[Exercise instructions]: Transcribe each record exactly. Include every one.

[Excerpted data]:

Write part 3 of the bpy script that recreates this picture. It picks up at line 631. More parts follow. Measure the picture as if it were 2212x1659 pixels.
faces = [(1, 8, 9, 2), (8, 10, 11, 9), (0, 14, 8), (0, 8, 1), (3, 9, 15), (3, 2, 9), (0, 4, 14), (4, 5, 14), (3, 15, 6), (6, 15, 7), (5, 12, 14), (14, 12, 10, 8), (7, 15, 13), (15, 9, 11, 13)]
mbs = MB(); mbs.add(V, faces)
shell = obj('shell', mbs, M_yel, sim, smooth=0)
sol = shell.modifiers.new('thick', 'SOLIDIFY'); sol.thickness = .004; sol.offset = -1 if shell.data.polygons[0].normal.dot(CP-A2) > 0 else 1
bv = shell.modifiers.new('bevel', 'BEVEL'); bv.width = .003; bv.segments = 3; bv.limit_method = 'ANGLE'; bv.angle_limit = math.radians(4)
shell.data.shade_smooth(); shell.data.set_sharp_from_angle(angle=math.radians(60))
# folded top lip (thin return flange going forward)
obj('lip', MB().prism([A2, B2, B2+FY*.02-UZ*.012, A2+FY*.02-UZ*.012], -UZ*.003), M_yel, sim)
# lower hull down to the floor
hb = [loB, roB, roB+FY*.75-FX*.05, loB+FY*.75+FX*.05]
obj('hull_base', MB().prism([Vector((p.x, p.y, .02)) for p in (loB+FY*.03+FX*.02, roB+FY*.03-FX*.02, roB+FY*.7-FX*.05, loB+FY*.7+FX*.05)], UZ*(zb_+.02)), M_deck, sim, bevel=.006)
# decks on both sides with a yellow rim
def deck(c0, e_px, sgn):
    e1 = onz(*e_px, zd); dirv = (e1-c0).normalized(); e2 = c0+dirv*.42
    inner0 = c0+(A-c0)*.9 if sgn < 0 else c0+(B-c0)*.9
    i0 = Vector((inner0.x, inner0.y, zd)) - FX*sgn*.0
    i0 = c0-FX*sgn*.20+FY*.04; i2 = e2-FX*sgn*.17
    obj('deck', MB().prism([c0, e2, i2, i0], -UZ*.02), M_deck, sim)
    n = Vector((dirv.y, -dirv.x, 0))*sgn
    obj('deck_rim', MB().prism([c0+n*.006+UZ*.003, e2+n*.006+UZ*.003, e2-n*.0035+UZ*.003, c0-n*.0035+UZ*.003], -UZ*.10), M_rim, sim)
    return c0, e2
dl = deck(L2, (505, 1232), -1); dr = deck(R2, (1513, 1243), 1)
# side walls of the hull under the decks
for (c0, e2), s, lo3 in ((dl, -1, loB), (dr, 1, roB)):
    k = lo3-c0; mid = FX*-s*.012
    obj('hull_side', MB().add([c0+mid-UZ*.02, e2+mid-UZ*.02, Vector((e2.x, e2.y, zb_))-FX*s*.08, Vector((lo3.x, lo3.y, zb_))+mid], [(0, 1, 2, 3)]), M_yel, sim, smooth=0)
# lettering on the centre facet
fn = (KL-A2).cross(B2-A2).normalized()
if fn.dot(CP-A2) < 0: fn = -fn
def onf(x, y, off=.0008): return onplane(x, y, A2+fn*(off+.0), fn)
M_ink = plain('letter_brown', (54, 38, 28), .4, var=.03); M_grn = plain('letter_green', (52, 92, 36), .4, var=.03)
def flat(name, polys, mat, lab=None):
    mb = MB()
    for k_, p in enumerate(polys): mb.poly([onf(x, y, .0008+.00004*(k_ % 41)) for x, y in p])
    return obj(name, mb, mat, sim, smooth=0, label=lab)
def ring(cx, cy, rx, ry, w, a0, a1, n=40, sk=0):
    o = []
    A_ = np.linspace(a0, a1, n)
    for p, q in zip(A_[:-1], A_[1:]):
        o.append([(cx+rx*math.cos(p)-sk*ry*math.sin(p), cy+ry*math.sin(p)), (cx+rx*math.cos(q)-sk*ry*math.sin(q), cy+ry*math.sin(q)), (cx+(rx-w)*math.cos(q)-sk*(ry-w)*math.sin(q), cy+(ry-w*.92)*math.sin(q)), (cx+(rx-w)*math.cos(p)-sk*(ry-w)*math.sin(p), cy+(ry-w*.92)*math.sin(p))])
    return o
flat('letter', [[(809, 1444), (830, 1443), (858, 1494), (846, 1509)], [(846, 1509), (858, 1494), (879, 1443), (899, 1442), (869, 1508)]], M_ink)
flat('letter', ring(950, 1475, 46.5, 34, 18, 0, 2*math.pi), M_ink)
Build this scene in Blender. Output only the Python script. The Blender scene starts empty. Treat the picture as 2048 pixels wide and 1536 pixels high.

[Task solution]:
Write part 3 of the bpy script that recreates this picture. It picks up at line 631. More parts follow. Measure the picture as if it were 2212x1659 pixels.
faces = [(1, 8, 9, 2), (8, 10, 11, 9), (0, 14, 8), (0, 8, 1), (3, 9, 15), (3, 2, 9), (0, 4, 14), (4, 5, 14), (3, 15, 6), (6, 15, 7), (5, 12, 14), (14, 12, 10, 8), (7, 15, 13), (15, 9, 11, 13)]
mbs = MB(); mbs.add(V, faces)
shell = obj('shell', mbs, M_yel, sim, smooth=0)
sol = shell.modifiers.new('thick', 'SOLIDIFY'); sol.thickness = .004; sol.offset = -1 if shell.data.polygons[0].normal.dot(CP-A2) > 0 else 1
bv = shell.modifiers.new('bevel', 'BEVEL'); bv.width = .003; bv.segments = 3; bv.limit_method = 'ANGLE'; bv.angle_limit = math.radians(4)
shell.data.shade_smooth(); shell.data.set_sharp_from_angle(angle=math.radians(60))
# folded top lip (thin return flange going forward)
obj('lip', MB().prism([A2, B2, B2+FY*.02-UZ*.012, A2+FY*.02-UZ*.012], -UZ*.003), M_yel, sim)
# lower hull down to the floor
hb = [loB, roB, roB+FY*.75-FX*.05, loB+FY*.75+FX*.05]
obj('hull_base', MB().prism([Vector((p.x, p.y, .02)) for p in (loB+FY*.03+FX*.02, roB+FY*.03-FX*.02, roB+FY*.7-FX*.05, loB+FY*.7+FX*.05)], UZ*(zb_+.02)), M_deck, sim, bevel=.006)
# decks on both sides with a yellow rim
def deck(c0, e_px, sgn):
    e1 = onz(*e_px, zd); dirv = (e1-c0).normalized(); e2 = c0+dirv*.42
    inner0 = c0+(A-c0)*.9 if sgn < 0 else c0+(B-c0)*.9
    i0 = Vector((inner0.x, inner0.y, zd)) - FX*sgn*.0
    i0 = c0-FX*sgn*.20+FY*.04; i2 = e2-FX*sgn*.17
    obj('deck', MB().prism([c0, e2, i2, i0], -UZ*.02), M_deck, sim)
    n = Vector((dirv.y, -dirv.x, 0))*sgn
    obj('deck_rim', MB().prism([c0+n*.006+UZ*.003, e2+n*.006+UZ*.003, e2-n*.0035+UZ*.003, c0-n*.0035+UZ*.003], -UZ*.10), M_rim, sim)
    return c0, e2
dl = deck(L2, (505, 1232), -1); dr = deck(R2, (1513, 1243), 1)
# side walls of the hull under the decks
for (c0, e2), s, lo3 in ((dl, -1, loB), (dr, 1, roB)):
    k = lo3-c0; mid = FX*-s*.012
    obj('hull_side', MB().add([c0+mid-UZ*.02, e2+mid-UZ*.02, Vector((e2.x, e2.y, zb_))-FX*s*.08, Vector((lo3.x, lo3.y, zb_))+mid], [(0, 1, 2, 3)]), M_yel, sim, smooth=0)
# lettering on the centre facet
fn = (KL-A2).cross(B2-A2).normalized()
if fn.dot(CP-A2) < 0: fn = -fn
def onf(x, y, off=.0008): return onplane(x, y, A2+fn*(off+.0), fn)
M_ink = plain('letter_brown', (54, 38, 28), .4, var=.03); M_grn = plain('letter_green', (52, 92, 36), .4, var=.03)
def flat(name, polys, mat, lab=None):
    mb = MB()
    for k_, p in enumerate(polys): mb.poly([onf(x, y, .0008+.00004*(k_ % 41)) for x, y in p])
    return obj(name, mb, mat, sim, smooth=0, label=lab)
def ring(cx, cy, rx, ry, w, a0, a1, n=40, sk=0):
    o = []
    A_ = np.linspace(a0, a1, n)
    for p, q in zip(A_[:-1], A_[1:]):
        o.append([(cx+rx*math.cos(p)-sk*ry*math.sin(p), cy+ry*math.sin(p)), (cx+rx*math.cos(q)-sk*ry*math.sin(q), cy+ry*math.sin(q)), (cx+(rx-w)*math.cos(q)-sk*(ry-w)*math.sin(q), cy+(ry-w*.92)*math.sin(q)), (cx+(rx-w)*math.cos(p)-sk*(ry-w)*math.sin(p), cy+(ry-w*.92)*math.sin(p))])
    return o
flat('letter', [[(809, 1444), (830, 1443), (858, 1494), (846, 1509)], [(846, 1509), (858, 1494), (879, 1443), (899, 1442), (869, 1508)]], M_ink)
flat('letter', ring(950, 1475, 46.5, 34, 18, 0, 2*math.pi), M_ink)
Build this scene in Blender. Output only the Python script. The Blender scene starts empty. Treat the picture as 2048 pixels wide and 1536 pixels high.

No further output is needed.